An Experimental Characterization of Mechanical Layer Jamming Systems

TL;DR

This paper experimentally investigates mechanical layer jamming in soft robotics, analyzing how design parameters affect stiffness modulation and providing insights for optimized system design.

Contribution

It identifies key design parameters for mechanical layer jamming and quantifies their effects on stiffness modulation under bending and torsion loads.

Findings

Peak stiffness change of 5 times in bending

Peak stiffness change of 3.2 times in torsion

Measured separation force between jammed layers

Abstract

Organisms in nature, such as Cephalopods and Pachyderms, exploit stiffness modulation to achieve amazing dexterity in the control of their appendages. In this paper, we explore the phenomenon of layer jamming, which is a popular stiffness modulation mechanism that provides an equivalent capability for soft robots.
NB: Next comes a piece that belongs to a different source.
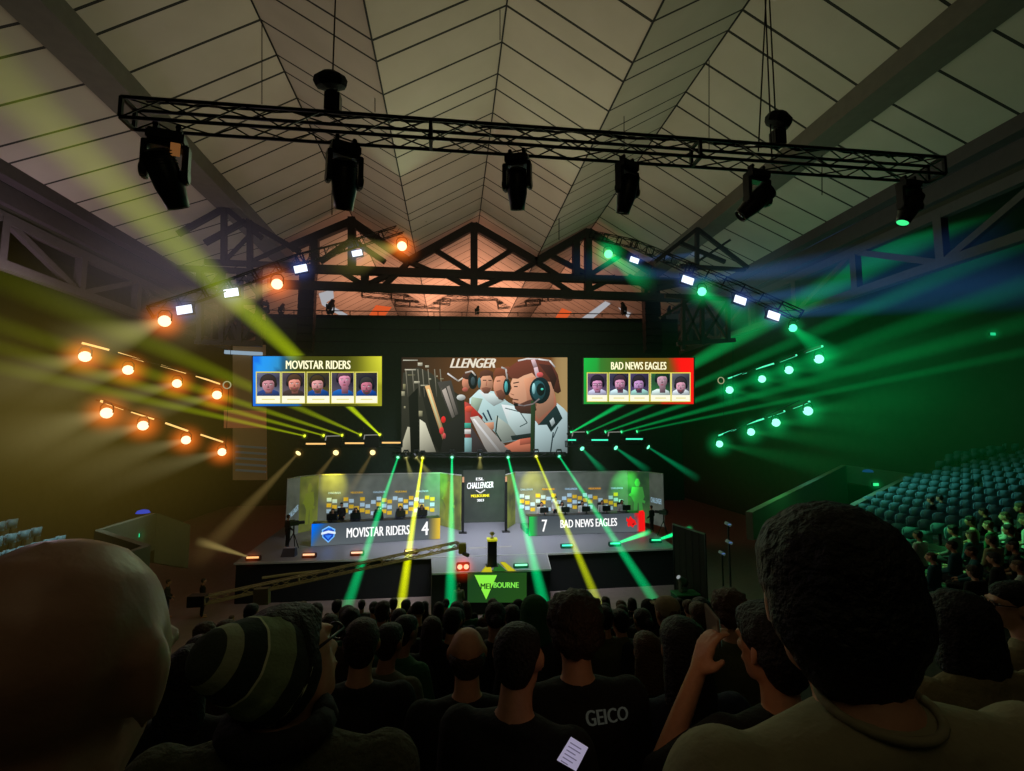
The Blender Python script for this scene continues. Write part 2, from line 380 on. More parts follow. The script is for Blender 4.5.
def pxframe(TLx, TLy, TRx, TRy, BLx, BLy, Y, lift=.05, Yr=None):
    Yr = Y if Yr is None else Yr
    def f(u, v):
        x = BLx + (TRx - TLx) * u + (TLx - BLx) * v; y = BLy + (TRy - TLy) * u + (TLy - BLy) * v
        p = U(x, y, Y + (Yr - Y) * u); return p + (CAM - p).normalized() * lift
    return f
def bframe(x0, y0, x1, y1, Y, lift=.05): return pxframe(x0, y0, x1, y0, x0, y1, Y, lift)

# ------------------------------------------------------------------ stage
YB = 37.0
M_stage = mat('grey_stage_deck', (128, 128, 134), .4, 0, .05, 20, .1)
M_skirt = mat('black_stage_skirt', (20, 22, 22), .9, 0, .3, 10, .2)
M_edge = mat('pale_edge_trim', (190, 190, 185), .6)
fl = UZ(230, 566, 2); bl_ = UZ(255, 550, 2)
deck = [(-10.7, 26.6), (-2.0, 26.6), (4.9, 26.6), (12.6, 26.9), (13.6, 36.6), (-11.4, 36.6)]
root = empty('stage_platform', (1, 31, 0), 'long grey stage deck with black skirt in front of the player booths', 'stage')
b = MB(); b.slab([(x, y) for x, y in deck], 1.9, 2.0); b.build('deck', M_stage, root)
b = MB(); b.slab([(x * .995 + .02, y + .05) for x, y in deck], 0.0, 1.9); b.build('skirt', M_skirt, root)
b = MB(); b.bar((-10.7, 26.57, 1.96), (4.9, 26.57, 1.96), .05, .09); b.bar((4.9, 26.57, 1.96), (12.6, 26.87, 1.96), .05, .09); b.build('front_edge', M_edge, root)
root = empty('thrust_stage', (2, 25, 0), 'lower central stage thrust carrying the trophy plinth, green lettered front', 'stage')
th = [(-.85, 23.75), (4.75, 23.75), (5.1, 26.5), (-1.0, 26.5)]
b = MB(); b.slab(th, 1.88, 1.98); b.build('deck', M_stage, root)
b = MB(); b.slab([(x, y + .06) for x, y in th], 0, 1.88); b.build('skirt', M_skirt, root)
b = MB(); b.bar((-.85, 23.72, 1.95), (4.75, 23.72, 1.95), .04, .08); b.bar((4.77, 23.75, 1.95), (5.12, 26.5, 1.95), .04, .06); b.build('front_edge', M_edge, root)
Yt = 23.68
pc = Pic(Yt); g0, g1 = (26, 62, 30), (34, 74, 26)
pc.grid(467.5, 572.5, 526.6, 602.5, lambda u, v: mixc(g0, g1, u + .3 * v), 8, 4)
o = pc.build('front_screen', root)
pc = Pic(Yt); pc.poly([(474.5, 575), (497, 575), (486.2, 599.5)], (140, 240, 70), 2); o2 = pc.build('triangle_emblem', o)
t = letters('MEL', bframe(480.5, 583.4, 493, 589, Yt, .06), emat('dark_letters', (20, 60, 20)), 'lettering', o, .04)
t = letters('BOURNE', bframe(493.5, 582.2, 518.8, 587.8, Yt, .06), emat('green_letters', (130, 235, 80), 1.0), 'lettering', o, .04)
def onz(px, py, z=2.0, d=.0): p = UZ(px, py, z); return p
# floor graphic behind plinth: yellow and green triangles
b = MB()
for q in (((481, 572), (490, 560.5), (492, 572)), ((500, 562), (505, 562), (516, 571), (508, 571))):
    b.add([onz(x, y, 2.01) for x, y in q], [tuple(range(len(q)))])
o = b.build('deck_graphic', emat('yellow_deck_graphic', (215, 205, 40), .8), root)
b = MB()
for q in (((492, 571), (498, 563), (507, 571)), ):
    b.add([onz(x, y, 2.008) for x, y in q], [tuple(range(len(q)))])
b.build('deck_graphic', emat('green_deck_graphic', (45, 110, 40), .8), root)
b = MB(); b.add([onz(x, y, 2.012) for x, y in ((468, 547.6), (512, 545.8), (512, 546.9), (468, 548.8))], [(0, 1, 2, 3)]); b.build('deck_lettering', emat('pale_deck_print', (190, 190, 190), .8), root)
# trophy plinth
c0 = onz(492, 566, 1.98); root = empty('trophy_plinth', c0, 'slim black plinth with a glowing yellow collar, standing on the central thrust', 'plinth')
h = .50 * 2.6
R = .29
b = MB(); b.box(c0 + Vector((0, 0, .62)), (.44, .44, 1.2)); b.build('column', M_plastic, root, bevel=.01)
b = MB(); b.box(c0 + Vector((0, 0, .02)), (.6, .6, .04)); b.build('foot', M_plastic, root)
b = MB(); b.box(c0 + Vector((0, 0, 1.27)), (.5, .5, .1)); b.build('collar', mat('yellow_collar', (190, 190, 30), .4, emit=(200, 200, 30), es=.5), root, bevel=.01)
root = empty('trophy', c0 + Vector((0, 0, 1.32)), 'small dark gold trophy cup on top of the plinth', 'trophy')
b = MB(); b.lathe([(.09, 0), (.09, .03), (.03, .05), (.025, .12), (.09, .2), (.1, .3), (.085, .3), (.03, .19)], c0 + Vector((0, 0, 1.32)), 20); b.build('cup', mat('dull_gold', (140, 130, 60), .3, .8), root, True)
b = MB(); b.tube([c0 + Vector((.08, 0, 1.58)), c0 + Vector((.15, 0, 1.57)), c0 + Vector((.08, 0, 1.50))], .012); b.build('handle', MATS['dull_gold'], root)
b = MB(); b.tube([c0 + Vector((-.08, 0, 1.58)), c0 + Vector((-.15, 0, 1.57)), c0 + Vector((-.08, 0, 1.50))], .012); b.build('handle', MATS['dull_gold'], root)

# black wall behind the stage
root = empty('screen_wall', U(470, 430, YB), 'tall black draped wall behind stage that carries three screens', 'wall')
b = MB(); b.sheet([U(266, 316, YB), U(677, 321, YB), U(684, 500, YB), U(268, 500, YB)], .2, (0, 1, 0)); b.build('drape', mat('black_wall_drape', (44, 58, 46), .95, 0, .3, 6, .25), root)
b = MB(); b.bar(U(266, 316, YB - .1), U(677, 321, YB - .1), .25, .25); b.build('top_batten', M_black, root)
b = MB(); b.bar(U(266, 310, YB), U(660, 314.5, YB), .06); b.bar(U(266, 316, YB), U(266, 309, YB), .06)
for i in range(0, 15): b.bar(U(266 + i * 28, 316, YB), U(266 + i * 28, 310 + i * .3, YB), .05)
b.build('guard_rail', M_black, root)
b = MB()
for yy in (328, 341): b.bar(U(267, yy, YB - .15), U(677, yy + 4, YB - .15), .04)
b.build('seam', M_cable, root)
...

More specifically, we focus on mechanical layer jamming, which we realise through two-layer multi material structure with tooth-like protrusions. We identify key design parameters for mechanical layer jamming systems, including the ability to modulate stiffness, and perform a variety of comprehensive tests placing the specimens under bending and torsional loads to understand the influence of our selected design parameters (mainly tooth geometry) on the performance of the jammed structures. We note the ability of these structures to produce a peak change in stiffness of 5 times in bending and 3.2 times in torsion. We also measure the force required to separate the two jammed layers, an often ignored parameter in the study of jamming-induced stiffness change. This study aims to shed light on the principled design of mechanical layer jammed systems and guide researchers in the selection of appropriate designs for their specific application domains.